## [DATA EXTRACT]
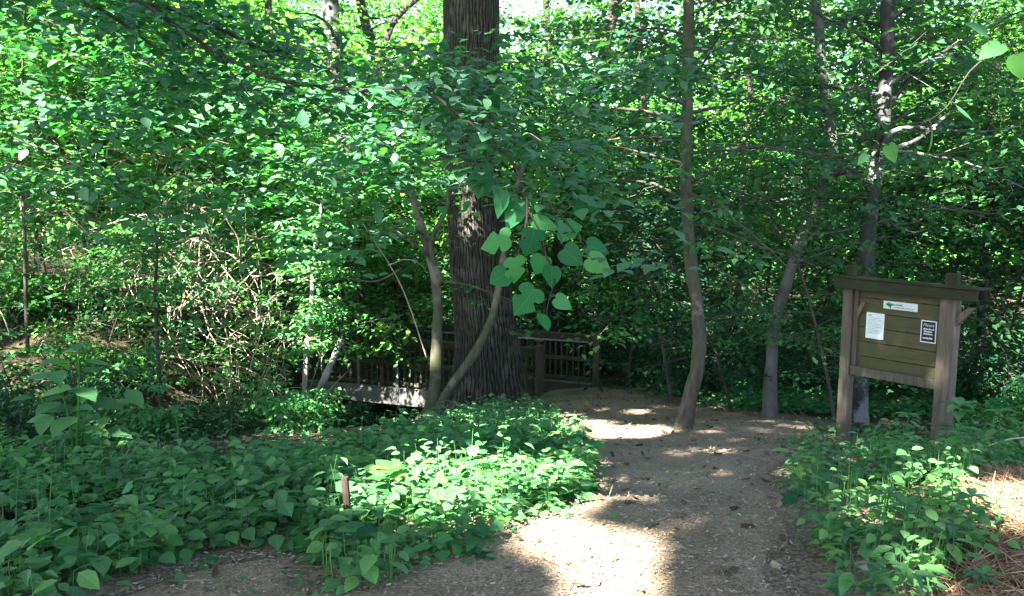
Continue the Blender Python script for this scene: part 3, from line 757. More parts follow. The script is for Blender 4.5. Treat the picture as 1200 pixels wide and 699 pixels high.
SAP = [
    ('B', 690, 400, 21.5, 1.2, 'dark layered sapling behind the right end of the footbridge'),
    ('B', 760, 400, 19, 1.1, 'dark sapling filling the shade left of the slender path tree'),
    ('B', 845, 400, 16.5, 1.05, 'low spreading sapling between the slender and the crooked tree'),
    ('A', 720, 400, 24, 1.35, 'tall layered sapling in the shade behind the footbridge'),
    ('A', 800, 380, 22, 1.4, 'broad sapling right behind the slender path tree'),
    ('B', 930, 400, 17, 1.1, 'dark sapling behind the crooked grey trunk'),
    ('A', 890, 380, 23, 1.4, 'layered sapling with lighter top beyond the crooked tree'),
    ('A', 975, 380, 19, 1.25, 'sapling spreading between crooked and lichen patched tree'),
    ('B', 1060, 400, 15.5, 1.1, 'dark sapling directly behind the notice board'),
    ('B', 1130, 400, 14, 1.0, 'dark sapling over the right end of the notice board roof'),
    ('B', 1195, 400, 13.5, 1.15, 'dark fine leaved sapling at the right edge of the picture'),
    ('A', 1100, 380, 19, 1.4, 'taller sapling behind the dark one over the notice board'),
    ('A', 1180, 380, 18, 1.5, 'tall layered sapling at the upper right edge'),
    ('A', 630, 400, 25, 1.4, 'sapling right of the huge trunk beyond the bridge'),
    ('B', 470, 400, 24.5, 1.2, 'dark sapling left of the huge trunk beyond the bridge'),
    ('B', 560, 400, 23.5, 1.1, 'dark sapling hidden mostly by the huge trunk'),
    ('C', 400, 380, 19, 1.05, 'light green sapling above the left end of the bridge'),
    ('C', 320, 380, 18, 1.1, 'light green sapling above the bramble tangle on its right'),
    ('C', 60, 380, 17, 1.15, 'light green sapling on the left bank nearest the picture edge'),
    ('C', 150, 380, 20, 1.25, 'light green sapling above the bramble tangle on its left'),
    ('C', 250, 380, 22, 1.25, 'light green sapling high on the left bank behind the brambles'),
    ('A', 5, 400, 12, .85, 'dark green sapling leaning in at the left picture edge'),
    ('A', 95, 400, 13.5, .7, 'green sapling in front of the left bank beside the thin dark stem'),
]
SAP += [
    ('E', 30, 380, 14.5, 1.0, 'tall bright sapling filling the upper left corner'),
    ('E', 120, 380, 16, 1.05, 'tall bright sapling high above the thin bramble stems'),
    ('E', 250, 380, 17, 1.05, 'tall bright sapling right above the large bramble tangle'),
    ('E', 360, 380, 18, 1.05, 'tall bright sapling left of the pale mottled trunk at the top'),
    ('E', 455, 380, 21, 1.2, 'tall bright sapling around the dark forked tree'),
    ('D', 640, 380, 20, 1.1, 'tall layered sapling right of the huge trunk at the top'),
    ('D', 735, 380, 18, 1.05, 'tall layered sapling left of the slender path tree at the top'),
    ('E', 850, 380, 21, 1.15, 'tall bright sapling between path tree and crooked tree at the top'),
    ('E', 910, 380, 24, 1.3, 'tall bright sapling behind the upper crooked trunk'),
    ('D', 1005, 380, 15.5, .95, 'tall sapling between the tops of crooked and lichen patched trees'),
    ('D', 1090, 380, 14.5, .9, 'tall layered sapling right of the lichen patched trunk'),
    ('E', 1170, 380, 16, 1.0, 'tall bright sapling in the upper right corner'),
    ('A', 985, 380, 11.3, .72, 'small layered sapling whose leaves touch the left end of the notice board roof'),
    ('B', 862, 380, 12.6, .8, 'small dark sapling just left of the crooked grey trunk'),
    ('A', 790, 380, 14.5, .95, 'layered sapling close behind the slender path tree in mid distance'),
    ('D', 560, 380, 22, 1.1, 'tall layered sapling just behind the huge trunk')]
for k, px, py, d, s, lab in SAP: plant(k, px, py, d, s, lab, 'understorey saplings')
SHR = [
    ('S', 640, 440, 23, 1.5, 'dark shrub behind the bridge railing right of the huge trunk'),
    ('S', 690, 440, 24, 1.6, 'dark shrub far behind the end post of the bridge'),
    ('S', 480, 440, 23, 1.5, 'dark shrub behind the bridge railing left of the huge trunk'),
    ('S', 425, 440, 24, 1.5, 'dark shrub behind the left end of the bridge railing'),
    ('S', 30, 480, 9.4, 1.0, 'dark shrub at the left edge behind the broad leaved plant'),
    ('T', 100, 480, 10.4, .95, 'leafy shrub right behind the broad leaved plant'),
    ('U', 170, 480, 9.6, .75, 'paler shrub in the hollow below the thin sapling'),
    ('S', 240, 490, 10.2, .55, 'dark low shrub in the middle of the shaded hollow'),
    ('S', 300, 490, 11, .5, 'dark low shrub on the near side of the dirt bank'),
    ('U', 350, 505, 10.0, .7, 'small bright shrub catching sun below the leafy sapling'),
    ('U', 330, 500, 11.2, .85, 'pale green shrub left of the small bright one in the hollow'),
    ('S', 405, 490, 11.6, .45, 'dark shrub under the light edge beam of the bridge'),
    ('S', 360, 470, 13, .6, 'dark shrub at the left foot of the bridge'),
    ('T', 60, 420, 13, 1.1, 'leafy shrub on the left bank below the pale sapling'),
    ('T', 120, 420, 14.5, .8, 'leafy shrub below the left side of the bramble tangle'),
    ('T', 20, 420, 15.5, 1.2, 'leafy shrub high on the bank at the left edge'),
    ('S', 700, 440, 21, 1.1, 'black shaded shrub just beyond the end post of the bridge'),
    ('S', 760, 440, 18.5, 1.0, 'dark shrub at the back edge of the path bend'),
    ('S', 830, 440, 16.8, 1.0, 'dark shrub between path tree and crooked tree at ground level'),
    ('S', 940, 440, 16, 1.0, 'dark shrub right of the crooked tree foot'),
    ('S', 1040, 440, 16.5, 1.2, 'dark shrub seen under the notice board'),
    ('T', 1150, 430, 14.5, 1.0, 'leafy shrub right of the notice board at its back'),
    ('S', 1200, 440, 13, 1.1, 'dark shrub at the right edge behind the notice board'),
    ('S', 870, 440, 19.5, 1.2, 'dark shrub deep in shade behind the crooked tree'),
    ('U', 1215, 500, 9.5, .8, 'pale green shrub at the right edge beyond the pine straw'),
]
for k, px, py, d, s, lab in SHR: plant(k, px, py, d, s, lab, 'woodland shrubs')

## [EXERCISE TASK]
Each line of the data should be quoted exactly, with pictures left out.

## [RESULT]
Continue the Blender Python script for this scene: part 3, from line 757. More parts follow. The script is for Blender 4.5. Treat the picture as 1200 pixels wide and 699 pixels high.
SAP = [
    ('B', 690, 400, 21.5, 1.2, 'dark layered sapling behind the right end of the footbridge'),
    ('B', 760, 400, 19, 1.1, 'dark sapling filling the shade left of the slender path tree'),
    ('B', 845, 400, 16.5, 1.05, 'low spreading sapling between the slender and the crooked tree'),
    ('A', 720, 400, 24, 1.35, 'tall layered sapling in the shade behind the footbridge'),
    ('A', 800, 380, 22, 1.4, 'broad sapling right behind the slender path tree'),
    ('B', 930, 400, 17, 1.1, 'dark sapling behind the crooked grey trunk'),
    ('A', 890, 380, 23, 1.4, 'layered sapling with lighter top beyond the crooked tree'),
    ('A', 975, 380, 19, 1.25, 'sapling spreading between crooked and lichen patched tree'),
    ('B', 1060, 400, 15.5, 1.1, 'dark sapling directly behind the notice board'),
    ('B', 1130, 400, 14, 1.0, 'dark sapling over the right end of the notice board roof'),
    ('B', 1195, 400, 13.5, 1.15, 'dark fine leaved sapling at the right edge of the picture'),
    ('A', 1100, 380, 19, 1.4, 'taller sapling behind the dark one over the notice board'),
    ('A', 1180, 380, 18, 1.5, 'tall layered sapling at the upper right edge'),
    ('A', 630, 400, 25, 1.4, 'sapling right of the huge trunk beyond the bridge'),
    ('B', 470, 400, 24.5, 1.2, 'dark sapling left of the huge trunk beyond the bridge'),
    ('B', 560, 400, 23.5, 1.1, 'dark sapling hidden mostly by the huge trunk'),
    ('C', 400, 380, 19, 1.05, 'light green sapling above the left end of the bridge'),
    ('C', 320, 380, 18, 1.1, 'light green sapling above the bramble tangle on its right'),
    ('C', 60, 380, 17, 1.15, 'light green sapling on the left bank nearest the picture edge'),
    ('C', 150, 380, 20, 1.25, 'light green sapling above the bramble tangle on its left'),
    ('C', 250, 380, 22, 1.25, 'light green sapling high on the left bank behind the brambles'),
    ('A', 5, 400, 12, .85, 'dark green sapling leaning in at the left picture edge'),
    ('A', 95, 400, 13.5, .7, 'green sapling in front of the left bank beside the thin dark stem'),
]
SAP += [
    ('E', 30, 380, 14.5, 1.0, 'tall bright sapling filling the upper left corner'),
    ('E', 120, 380, 16, 1.05, 'tall bright sapling high above the thin bramble stems'),
    ('E', 250, 380, 17, 1.05, 'tall bright sapling right above the large bramble tangle'),
    ('E', 360, 380, 18, 1.05, 'tall bright sapling left of the pale mottled trunk at the top'),
    ('E', 455, 380, 21, 1.2, 'tall bright sapling around the dark forked tree'),
    ('D', 640, 380, 20, 1.1, 'tall layered sapling right of the huge trunk at the top'),
    ('D', 735, 380, 18, 1.05, 'tall layered sapling left of the slender path tree at the top'),
    ('E', 850, 380, 21, 1.15, 'tall bright sapling between path tree and crooked tree at the top'),
    ('E', 910, 380, 24, 1.3, 'tall bright sapling behind the upper crooked trunk'),
    ('D', 1005, 380, 15.5, .95, 'tall sapling between the tops of crooked and lichen patched trees'),
    ('D', 1090, 380, 14.5, .9, 'tall layered sapling right of the lichen patched trunk'),
    ('E', 1170, 380, 16, 1.0, 'tall bright sapling in the upper right corner'),
    ('A', 985, 380, 11.3, .72, 'small layered sapling whose leaves touch the left end of the notice board roof'),
    ('B', 862, 380, 12.6, .8, 'small dark sapling just left of the crooked grey trunk'),
    ('A', 790, 380, 14.5, .95, 'layered sapling close behind the slender path tree in mid distance'),
    ('D', 560, 380, 22, 1.1, 'tall layered sapling just behind the huge trunk')]
for k, px, py, d, s, lab in SAP: plant(k, px, py, d, s, lab, 'understorey saplings')
SHR = [
    ('S', 640, 440, 23, 1.5, 'dark shrub behind the bridge railing right of the huge trunk'),
    ('S', 690, 440, 24, 1.6, 'dark shrub far behind the end post of the bridge'),
    ('S', 480, 440, 23, 1.5, 'dark shrub behind the bridge railing left of the huge trunk'),
    ('S', 425, 440, 24, 1.5, 'dark shrub behind the left end of the bridge railing'),
    ('S', 30, 480, 9.4, 1.0, 'dark shrub at the left edge behind the broad leaved plant'),
    ('T', 100, 480, 10.4, .95, 'leafy shrub right behind the broad leaved plant'),
    ('U', 170, 480, 9.6, .75, 'paler shrub in the hollow below the thin sapling'),
    ('S', 240, 490, 10.2, .55, 'dark low shrub in the middle of the shaded hollow'),
    ('S', 300, 490, 11, .5, 'dark low shrub on the near side of the dirt bank'),
    ('U', 350, 505, 10.0, .7, 'small bright shrub catching sun below the leafy sapling'),
    ('U', 330, 500, 11.2, .85, 'pale green shrub left of the small bright one in the hollow'),
    ('S', 405, 490, 11.6, .45, 'dark shrub under the light edge beam of the bridge'),
    ('S', 360, 470, 13, .6, 'dark shrub at the left foot of the bridge'),
    ('T', 60, 420, 13, 1.1, 'leafy shrub on the left bank below the pale sapling'),
    ('T', 120, 420, 14.5, .8, 'leafy shrub below the left side of the bramble tangle'),
    ('T', 20, 420, 15.5, 1.2, 'leafy shrub high on the bank at the left edge'),
    ('S', 700, 440, 21, 1.1, 'black shaded shrub just beyond the end post of the bridge'),
    ('S', 760, 440, 18.5, 1.0, 'dark shrub at the back edge of the path bend'),
    ('S', 830, 440, 16.8, 1.0, 'dark shrub between path tree and crooked tree at ground level'),
    ('S', 940, 440, 16, 1.0, 'dark shrub right of the crooked tree foot'),
    ('S', 1040, 440, 16.5, 1.2, 'dark shrub seen under the notice board'),
    ('T', 1150, 430, 14.5, 1.0, 'leafy shrub right of the notice board at its back'),
    ('S', 1200, 440, 13, 1.1, 'dark shrub at the right edge behind the notice board'),
    ('S', 870, 440, 19.5, 1.2, 'dark shrub deep in shade behind the crooked tree'),
    ('U', 1215, 500, 9.5, .8, 'pale green shrub at the right edge beyond the pine straw'),
]
for k, px, py, d, s, lab in SHR: plant(k, px, py, d, s, lab, 'woodland shrubs')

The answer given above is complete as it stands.